Nacido en 1922 en Salamanca, donde se licenció en filología clásica en 1944, el profesor Adrados, como era conocido, fue catedrático en la Universidad de Barcelona (1951) y en la Complutense madrileña (1952), de la que luego fue catedrático emérito de Filología Griega. Hombre de una curiosidad monumental, deja, gracias a su larga vida, una amplísima obra, más de treinta títulos sobre lingüística indoeuropea, griega e india, además de una labor como editor y traductor de clásicos griegos y sánscritos.
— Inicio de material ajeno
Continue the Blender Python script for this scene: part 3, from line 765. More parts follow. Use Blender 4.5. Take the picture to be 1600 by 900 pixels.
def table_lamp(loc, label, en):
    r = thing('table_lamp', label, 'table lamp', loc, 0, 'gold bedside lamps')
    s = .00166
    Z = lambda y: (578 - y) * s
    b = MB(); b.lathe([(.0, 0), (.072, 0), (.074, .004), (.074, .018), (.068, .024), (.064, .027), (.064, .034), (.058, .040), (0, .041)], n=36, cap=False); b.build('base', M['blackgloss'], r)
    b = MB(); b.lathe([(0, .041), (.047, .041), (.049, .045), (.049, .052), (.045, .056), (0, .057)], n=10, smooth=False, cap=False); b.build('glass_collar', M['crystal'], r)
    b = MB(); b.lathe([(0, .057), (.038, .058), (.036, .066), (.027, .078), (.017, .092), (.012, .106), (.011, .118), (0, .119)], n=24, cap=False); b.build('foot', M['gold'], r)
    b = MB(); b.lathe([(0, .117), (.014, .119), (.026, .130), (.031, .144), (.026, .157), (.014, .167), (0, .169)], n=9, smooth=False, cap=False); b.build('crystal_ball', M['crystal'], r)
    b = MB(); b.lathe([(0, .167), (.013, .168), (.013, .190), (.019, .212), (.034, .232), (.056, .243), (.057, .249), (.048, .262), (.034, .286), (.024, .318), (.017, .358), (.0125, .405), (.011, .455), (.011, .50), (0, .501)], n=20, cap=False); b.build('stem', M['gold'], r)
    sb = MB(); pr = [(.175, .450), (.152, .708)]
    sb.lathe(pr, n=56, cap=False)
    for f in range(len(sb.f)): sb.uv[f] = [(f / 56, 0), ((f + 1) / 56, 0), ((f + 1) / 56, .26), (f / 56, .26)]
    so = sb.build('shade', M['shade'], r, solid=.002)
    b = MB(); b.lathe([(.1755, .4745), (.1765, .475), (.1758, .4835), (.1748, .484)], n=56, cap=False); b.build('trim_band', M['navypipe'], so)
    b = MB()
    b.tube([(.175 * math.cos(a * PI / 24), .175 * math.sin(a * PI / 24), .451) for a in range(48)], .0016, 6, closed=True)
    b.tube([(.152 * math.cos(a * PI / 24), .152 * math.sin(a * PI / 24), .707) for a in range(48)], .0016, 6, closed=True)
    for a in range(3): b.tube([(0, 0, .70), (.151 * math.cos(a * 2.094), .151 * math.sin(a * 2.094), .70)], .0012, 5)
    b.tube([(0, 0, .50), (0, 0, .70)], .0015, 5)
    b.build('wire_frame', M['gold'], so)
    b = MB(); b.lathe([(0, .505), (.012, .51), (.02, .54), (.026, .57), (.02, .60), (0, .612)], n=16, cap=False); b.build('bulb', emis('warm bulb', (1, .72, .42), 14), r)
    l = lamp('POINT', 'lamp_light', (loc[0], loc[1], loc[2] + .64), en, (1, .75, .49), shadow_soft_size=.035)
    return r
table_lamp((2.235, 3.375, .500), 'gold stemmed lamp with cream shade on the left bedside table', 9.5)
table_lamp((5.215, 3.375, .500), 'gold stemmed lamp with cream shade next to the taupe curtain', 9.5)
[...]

Méritos sobrados para que fuera considerado “una referencia mundial en su campo”, como ha declarado el director de la RAE, Santiago Muñoz Machado.
Entre las tareas titánicas por las que merecerá ser recordado Rodríguez Adrados destaca el Diccionario Griego-Español, obra canónica que coordinó desde el Consejo Superior de Investigaciones Científicas (CSIC). Él fue también el responsable de que este organismo, en 1973, continuara la Colección Alma Mater, para la difusión de autores griegos y latinos, que ha publicado más de un centenar de volúmenes y es única en España por sus ediciones bilingües, de Hesíodo a San Agustín, de Jenofonte a Apuleyo.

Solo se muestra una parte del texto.